A few Skyfall numbers studio bosses will watch

The countdown for Skyfall’s release this fall has begun. For example, the official 007 Twitter feed says the movie is now 22 weeks away so it has a contest where the “best Tweet” today, May 27, receives 22 James Bond movie posters “signed by producers.” On the other hand, we’re wondering about some numbers that studio bosses at Sony’s Columbia Pictures and Metro-Goldwyn-Mayer will be watching:

$600 million: Minimum figure for Skyfall’s worldwide ticket sales to be considered successful.

The highest worldwide gross to date was Casino Royale’s $596.4 million in 2006. In the U.S., the average ticket price was for a movie was $6.55 that year, according to to the National Association of Theatre Owners. That rose to $7.93 last year, according to the trade group.

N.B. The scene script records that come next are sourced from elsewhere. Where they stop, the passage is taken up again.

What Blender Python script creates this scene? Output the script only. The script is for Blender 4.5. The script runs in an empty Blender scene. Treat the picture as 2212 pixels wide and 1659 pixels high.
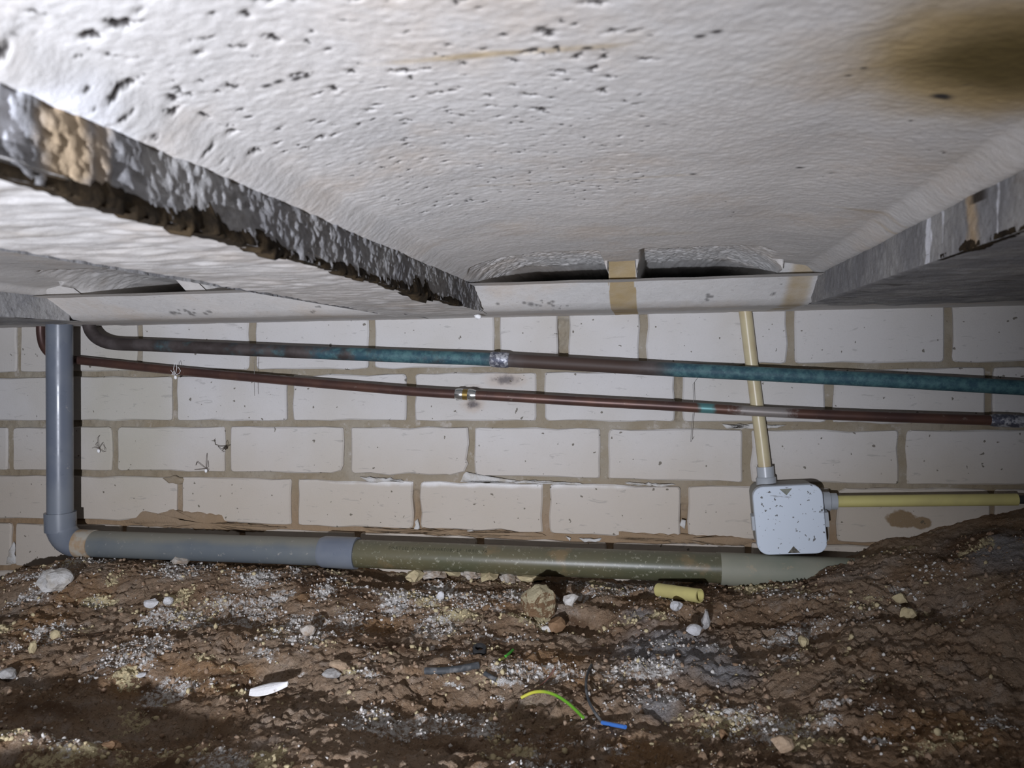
import bpy, math, random
import numpy as np
from mathutils import Matrix, Vector

random.seed(7)
RNG = np.random.default_rng(11)
scene = bpy.context.scene
COL = scene.collection

# ---------------------------------------------------------------- camera
YAW, PITCH, ROLL, FPX = .1772, .0300, -.0115, 1663.0
IW, IH = 2212.0, 1659.0
CAM = np.array([0.0, -1.25, 0.30])
_cy, _sy, _cp, _sp = math.cos(YAW), math.sin(YAW), math.cos(PITCH), math.sin(PITCH)
_f = np.array([-_sy*_cp, _cy*_cp, -_sp]); _r = np.array([_cy, _sy, 0.0]); _u = np.cross(_r, _f)
RT = math.cos(ROLL)*_r + math.sin(ROLL)*_u
UP = -math.sin(ROLL)*_r + math.cos(ROLL)*_u
FW = _f
cd = bpy.data.cameras.new('camera')
cam = bpy.data.objects.new('camera', cd); COL.objects.link(cam)
cd.sensor_fit = 'HORIZONTAL'; cd.sensor_width = 36.0; cd.lens = 36.0*FPX/IW
cd.clip_start = 0.01; cd.clip_end = 50
M = Matrix(((RT[0], UP[0], -FW[0], CAM[0]), (RT[1], UP[1], -FW[1], CAM[1]), (RT[2], UP[2], -FW[2], CAM[2]), (0, 0, 0, 1)))
cam.matrix_world = M
cd.dof.use_dof = True; cd.dof.focus_distance = 1.22; cd.dof.aperture_fstop = 13.0
scene.camera = cam

# ---------------------------------------------------------------- world and the torch
w = bpy.data.worlds.new('world'); scene.world = w; w.use_nodes = True
w.node_tree.nodes['Background'].inputs[0].default_value = (0.55, 0.6, 0.7, 1)
w.node_tree.nodes['Background'].inputs[1].default_value = 0.0
LPOS = Vector((-.16, -1.75, .13))
def spot(name, power, aim, deg, blend, col, rad=.012):
    l = bpy.data.lights.new(name, 'SPOT'); l.energy = power; l.spot_size = math.radians(deg); l.spot_blend = blend
    l.color = col; l.shadow_soft_size = rad
    o = bpy.data.objects.new(name, l); COL.objects.link(o); o.location = LPOS
    o.rotation_euler = (Vector(aim) - LPOS).to_track_quat('-Z', 'Y').to_euler()
    return o
spot('torch_beam', 84.0, (-.55, 0.0, .36), 80, 1.0, (.94, .975, 1.09))
spot('torch_spill', 9.5, (-.75, -.3, .40), 160, 1.0, (.93, .975, 1.10))
scene.view_settings.view_transform = 'Standard'
scene.view_settings.look = 'None'
scene.view_settings.exposure = 0.0
scene.view_settings.gamma = 1.0
scene.view_settings.use_curve_mapping = False

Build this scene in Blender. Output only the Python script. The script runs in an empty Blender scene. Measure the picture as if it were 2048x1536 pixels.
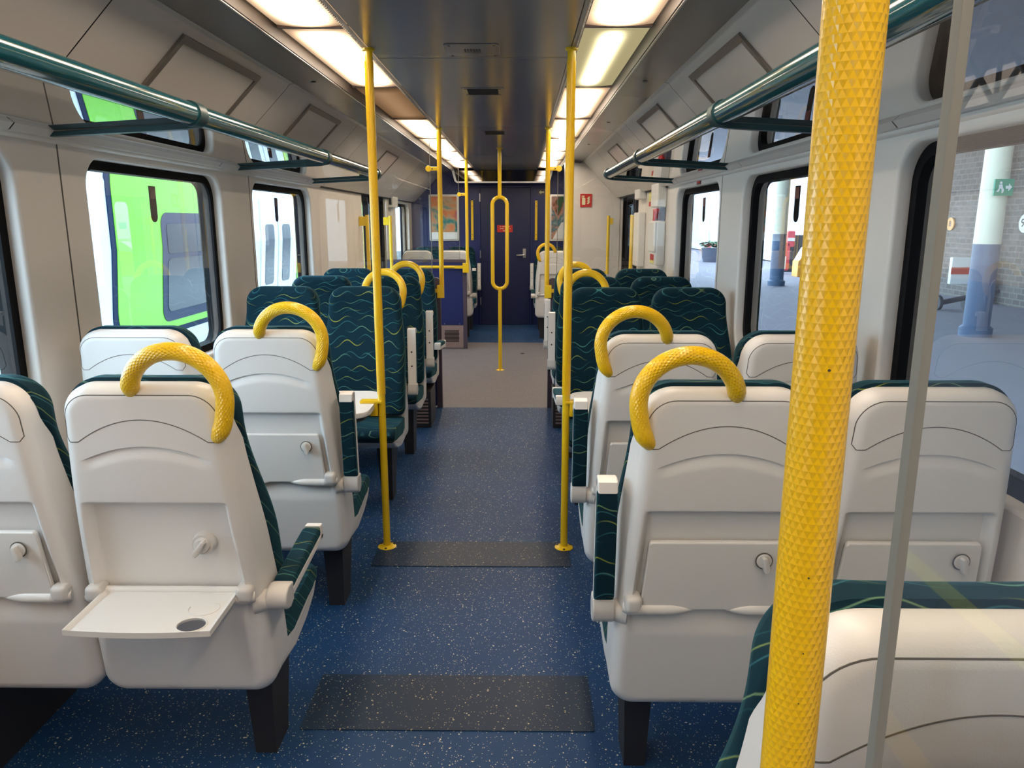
import bpy, bmesh, math, random
from math import sin, cos, pi, sqrt, radians, atan2
from mathutils import Vector, Matrix
from mathutils.geometry import tessellate_polygon
random.seed(7)
C = bpy.context.scene.collection
sc = bpy.context.scene

# ------------------------------------------------------------------ camera, world, exposure
cam_d = bpy.data.cameras.new('camera')
cam = bpy.data.objects.new('camera', cam_d)
C.objects.link(cam)
cam_d.sensor_width = 36.0
cam_d.lens = 36.0 * 1495.56 / 2048.0
cam_d.clip_start = 0.02
cam_d.clip_end = 300
PITCH, YAW = 0.2144, 0.0119
cam.location = (0.2114, 0, 1.5)
cam.rotation_euler = (pi / 2 - PITCH, 0, YAW)
sc.camera = cam

world = bpy.data.worlds.new('overcast_sky')
sc.world = world
world.use_nodes = True
wn = world.node_tree.nodes
bg = wn['Background']
bg.inputs[0].default_value = (0.64, 0.82, 1.0, 1)
bg.inputs[1].default_value = 4.8

sc.view_settings.view_transform = 'Standard'
sc.view_settings.look = 'None'
sc.view_settings.gamma = 1
sc.view_settings.exposure = 0.93
sc.view_settings.use_curve_mapping = False
LAMP = 5.5            # radiance of a fully lit ceiling diffuser

# ------------------------------------------------------------------ materials
def new_mat(name):
    m = bpy.data.materials.new(name)
    m.use_nodes = True
    nt = m.node_tree
    return m, nt, nt.nodes['Principled BSDF']

def mat(name, col, rough=0.5, metal=0.0, spec=0.5, coat=0.0, noise=0.0, nscale=40.0, bump=0.0, bscale=300.0):
    m, nt, b = new_mat(name)
    b.inputs['Base Color'].default_value = (*col, 1)
    b.inputs['Roughness'].default_value = rough
    b.inputs['Metallic'].default_value = metal
    b.inputs['Specular IOR Level'].default_value = spec
    b.inputs['Coat Weight'].default_value = coat
    if noise or bump:
        tc = nt.nodes.new('ShaderNodeTexCoord')
    if noise:
        n = nt.nodes.new('ShaderNodeTexNoise'); n.inputs['Scale'].default_value = nscale
        n.inputs['Detail'].default_value = 4
        nt.links.new(tc.outputs['Object'], n.inputs['Vector'])
        mx = nt.nodes.new('ShaderNodeMix'); mx.data_type = 'RGBA'
        mx.inputs[6].default_value = (*[c * (1 - noise) for c in col], 1)
        mx.inputs[7].default_value = (*[min(1, c * (1 + noise)) for c in col], 1)
        nt.links.new(n.outputs['Fac'], mx.inputs[0])
        nt.links.new(mx.outputs[2], b.inputs['Base Color'])
    if bump:
        n2 = nt.nodes.new('ShaderNodeTexNoise'); n2.inputs['Scale'].default_value = bscale
        nt.links.new(tc.outputs['Object'], n2.inputs['Vector'])
        bp = nt.nodes.new('ShaderNodeBump'); bp.inputs['Strength'].default_value = bump
        bp.inputs['Distance'].default_value = 0.002
        nt.links.new(n2.outputs['Fac'], bp.inputs['Height'])
        nt.links.new(bp.outputs['Normal'], b.inputs['Normal'])
    return m

class NT:
    """tiny expression helper for shader maths"""
    def __init__(s, nt): s.nt = nt
    def m(s, op, a, b=None, c=None):
        n = s.nt.nodes.new('ShaderNodeMath'); n.operation = op
        for i, v in enumerate((a, b, c)):
            if v is None: continue
            if isinstance(v, (int, float)): n.inputs[i].default_value = v
            else: s.nt.links.new(v, n.inputs[i])
        return n.outputs[0]
    def mix(s, f, a, b):
        n = s.nt.nodes.new('ShaderNodeMix'); n.data_type = 'RGBA'
        for i, v in ((0, f), (6, a), (7, b)):
            if isinstance(v, (int, float)): n.inputs[i].default_value = v
            elif isinstance(v, tuple): n.inputs[i].default_value = (*v, 1)
            else: s.nt.links.new(v, n.inputs[i])
        return n.outputs[2]
    def xyz(s, out='Object'):
        t = s.nt.nodes.new('ShaderNodeTexCoord')
        sp = s.nt.nodes.new('ShaderNodeSeparateXYZ')
        s.nt.links.new(t.outputs[out], sp.inputs[0])
        return sp.outputs[0], sp.outputs[1], sp.outputs[2], t.outputs[out]

def knurl_mat(name, col, strength=0.9):
    m, nt, b = new_mat(name); h = NT(nt)
    b.inputs['Base Color'].default_value = (*col, 1)
    b.inputs['Roughness'].default_value = 0.28
    b.inputs['Coat Weight'].default_value = 0.3
    b.inputs['Coat Roughness'].default_value = 0.2
    x, y, z, _ = h.xyz('UV')
    r = h.m('FLOOR', y)
    u = h.m('ADD', x, h.m('MULTIPLY', h.m('FLOORED_MODULO', r, 2.0), 0.5))
    fu = h.m('ABSOLUTE', h.m('SUBTRACT', h.m('MULTIPLY', h.m('FRACT', u), 2.0), 1.0))
    fv = h.m('FRACT', y)
    ht = h.m('MULTIPLY', h.m('MAXIMUM', h.m('SUBTRACT', fv, fu), 0.0), 1.0)
    bp = nt.nodes.new('ShaderNodeBump'); bp.inputs['Strength'].default_value = strength
    bp.inputs['Distance'].default_value = 0.0022
    nt.links.new(ht, bp.inputs['Height']); nt.links.new(bp.outputs['Normal'], b.inputs['Normal'])
    return m

def fabric_mat():
    m, nt, b = new_mat('moquette'); h = NT(nt)
    x, y, z, vec = h.xyz('Object')
    oi = nt.nodes.new('ShaderNodeObjectInfo')
    rnd = h.m('MULTIPLY', oi.outputs['Random'], 3.7)
    u = h.m('ADD', x, rnd)
    v = h.m('ADD', h.m('ADD', z, h.m('MULTIPLY', y, 0.93)), h.m('MULTIPLY', rnd, 0.31))
    def family(sp, wl, amp, ph, k2, th):
        # a row of waves; the phase drifts slowly with v so that neighbouring strands cross
        row = h.m('DIVIDE', v, sp)
        rowi = h.m('FLOOR', row)
        phase = h.m('ADD', h.m('MULTIPLY', h.m('SINE', h.m('MULTIPLY', rowi, 2.17)), 1.3), ph)
        w = h.m('SINE', h.m('ADD', h.m('MULTIPLY', u, 2 * pi / wl), phase))
        f = h.m('ADD', h.m('FRACT', row), h.m('MULTIPLY', w, amp))
        d = h.m('ABSOLUTE', h.m('SUBTRACT', f, 0.5))
        ln = h.m('SUBTRACT', 1.0, h.m('SMOOTH_MIN', h.m('DIVIDE', d, th), 1.0, 0.3))
        ln = h.m('MAXIMUM', ln, 0.0)
        vis = h.m('ADD', 0.55, h.m('MULTIPLY', h.m('SINE', h.m('ADD', h.m('MULTIPLY', u, k2), h.m('MULTIPLY', rowi, 1.9))), 0.6))
        vis = h.m('MINIMUM', h.m('MAXIMUM', vis, 0.0), 1.0)
        return h.m('MULTIPLY', ln, vis), rowi
    l1, r1 = family(0.043, 0.118, 0.22, 0.0, 31.0, 0.05)
    l2, r2 = family(0.051, 0.131, 0.21, 2.1, 27.0, 0.042)
    sel = h.m('ADD', h.m('MULTIPLY', h.m('SINE', h.m('ADD', h.m('MULTIPLY', u, 9.0), h.m('MULTIPLY', r1, 2.6))), 0.5), 0.5)
    base = (0.0022, 0.020, 0.033)
    c1 = h.mix(sel, (0.24, 0.28, 0.04), (0.045, 0.19, 0.19))
    c2 = (0.032, 0.14, 0.165)
    c = h.mix(h.m('MINIMUM', h.m('MULTIPLY', l1, 1.4), 1.0), base, c1)
    c = h.mix(h.m('MINIMUM', l2, 1.0), c, c2)
    nt.links.new(c, b.inputs['Base Color'])
    b.inputs['Roughness'].default_value = 0.85
    b.inputs['Specular IOR Level'].default_value = 0.15
    b.inputs['Sheen Weight'].default_value = 0.22
    b.inputs['Sheen Roughness'].default_value = 0.4
    b.inputs['Sheen Tint'].default_value = (0.15, 0.55, 0.65, 1)
    n = nt.nodes.new('ShaderNodeTexNoise'); n.inputs['Scale'].default_value = 900
    nt.links.new(vec, n.inputs['Vector'])
    bp = nt.nodes.new('ShaderNodeBump'); bp.inputs['Strength'].default_value = 0.3; bp.inputs['Distance'].default_value = 0.001
    nt.links.new(n.outputs['Fac'], bp.inputs['Height']); nt.links.new(bp.outputs['Normal'], b.inputs['Normal'])
    return m

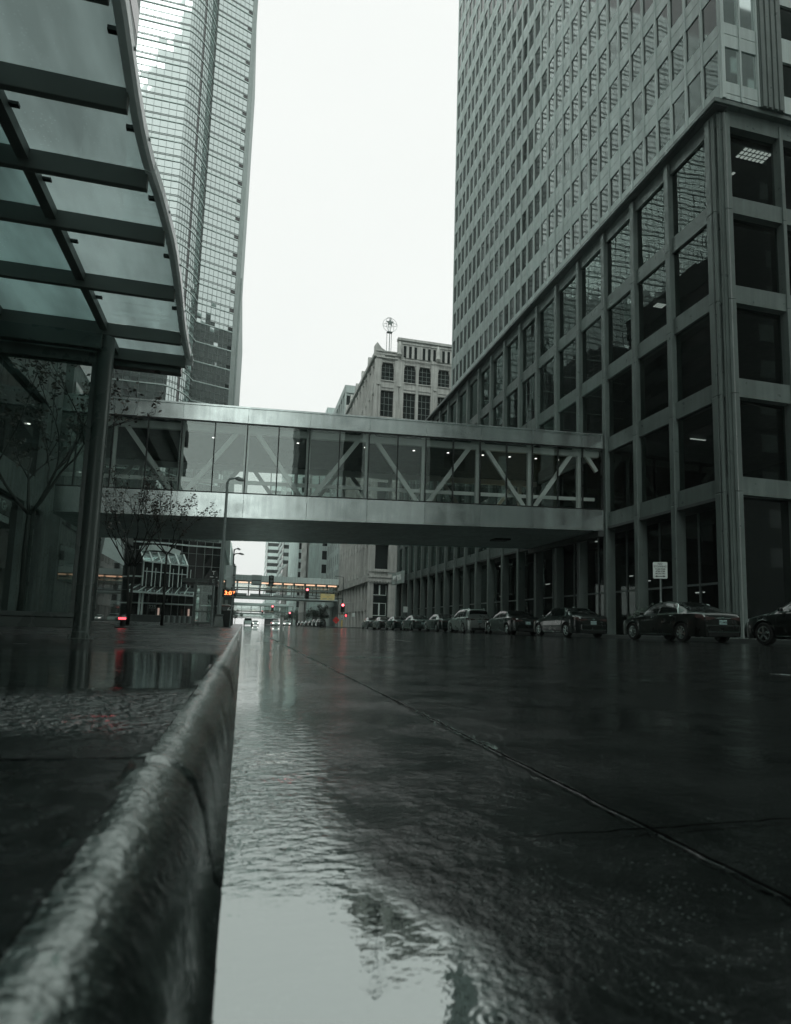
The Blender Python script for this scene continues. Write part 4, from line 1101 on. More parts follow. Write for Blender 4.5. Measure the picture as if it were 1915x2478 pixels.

So, ticket prices will be higher for Skyfall and the movie will be available at higher-priced Imax theaters, a first for a 007 film. As a result, if Skyfall ticket sales total under $600 million, executives (regardless of what they say in public) will probably be disappointed.

$70 million: Minimum figure for Skyfall’s opening weekend in the U.S. to be seen as a success. The biggest U.S. opening weekend for the Bond series was $67.5 million for 2008’s Quantum of Solace, when the average ticket price was $7.18 each.

Now, some will argue that the U.S. isn’t that important to the Bond franchise, that most of its sales are interantional, etc. That’s true. But U.S. numbers are important to the perception of how well a movie is scoring with audiences.

Example: Battleship had sold $230 million in tickets outside the U.S.. However, because it only had a $23.5 million opening weekend in the U.S., the Deadline entertainment Web site, said it had “John Carter-low grosses for high cost (which is why the star of both pics, Taylor Kitsch, will be asking “You want fries with that?” very shortly).”

50 percent: Studios expect, at least in the U.S., a movie’s ticket sales to decline 50 percent during a film’s second weekend. If the figure comes in at 50 percent or lower, execs are happy. Quantum of Solace dropped 60 percent its second weekend in U.S. theaters, yielding the No. 1 spot to the first Twilight vampire movie. Skyfall, in its second weekend in the U.S., will be up against The Twilight Saga: Breaking Dawn Part II.

The statistic Sony and MGM will be looking at is whether Skyfall’s dropoff stays around 50 percent or if it’s worse, the way Quantum’s was.